If your HA software can recover from an error in 60 seconds, then that’s your effective MTTR as seen by (a subset) of users. Some won’t see it at all. And, of course, that should also go into your computation. This depends on knowing a lot about what kind of protocol is involved, and what the probability of various lengths of failures is to be visible to various kinds of users. And, of course, no one really knows that either in practice.
If you have a hardware failure every 5 years approximately, and a hardware repair MTTR of 4 hours, then the probability of a second failure during that time is about .009%. The probability of two failures occuring during that time is about 8^10-7% – which is a pretty small number.
Probabilities for higher order failures are proportionately smaller.
But, of course, like any calculation, the probabilities of this are calculated using a number of simplifying assumptions.

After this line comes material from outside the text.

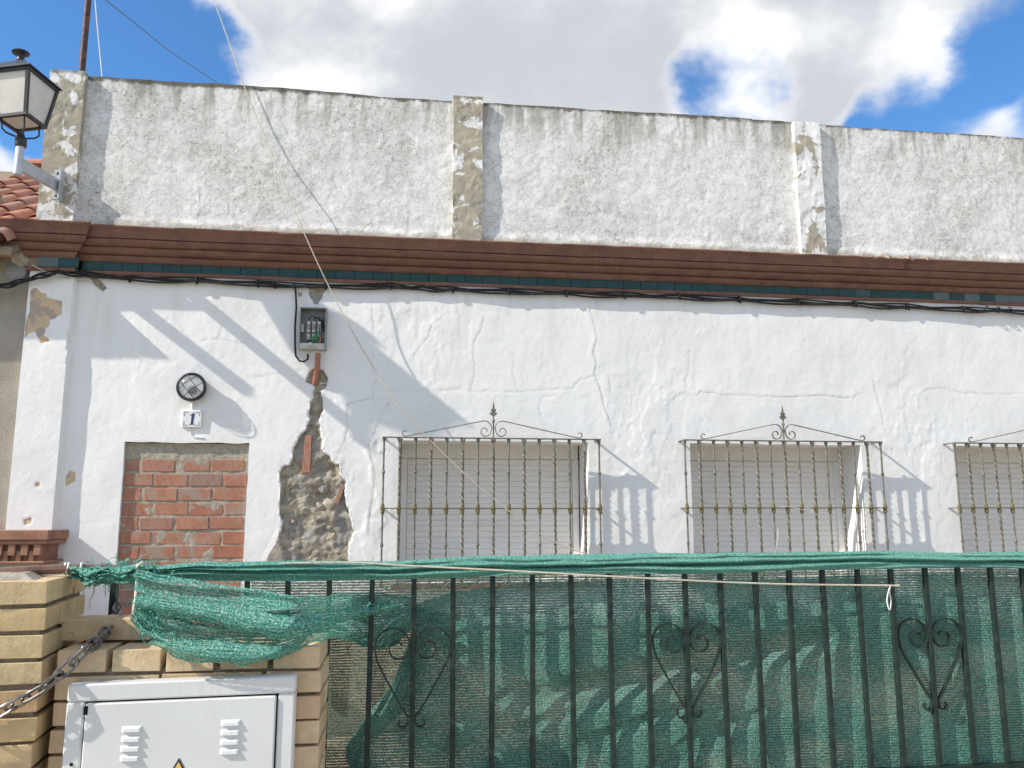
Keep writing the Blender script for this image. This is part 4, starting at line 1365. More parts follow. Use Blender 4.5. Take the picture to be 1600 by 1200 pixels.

It assumes, for example, that the probabilities of correlated failures are small. For example, the probability of a flood taking out all the servers, or some other disaster is ignored.
You can add complexity to solve those problems too ;-), but at some point the managerial difficulties (complexity) overwhelms you and you say (regardless of the numbers) that you don’t want to go there.
Mangerial complexity is minimized by uniformity in the configuration. So, if all your nodes can run any service, that’s good. If they’re asymmetric, and very wildly so, that’s bad.
I have to go now, I had a family emergency come up while I was writing this. Later…
End quote.
It’s interesting to note that there are other models of quorum, I’ll have to investigate that. Most places I have worked have had a MTTR that is significantly greater than four hours. But if you have hot-swap hard drives (so drive failure isn’t a serious problem) then having machines have an average of one failure per five years should be possible.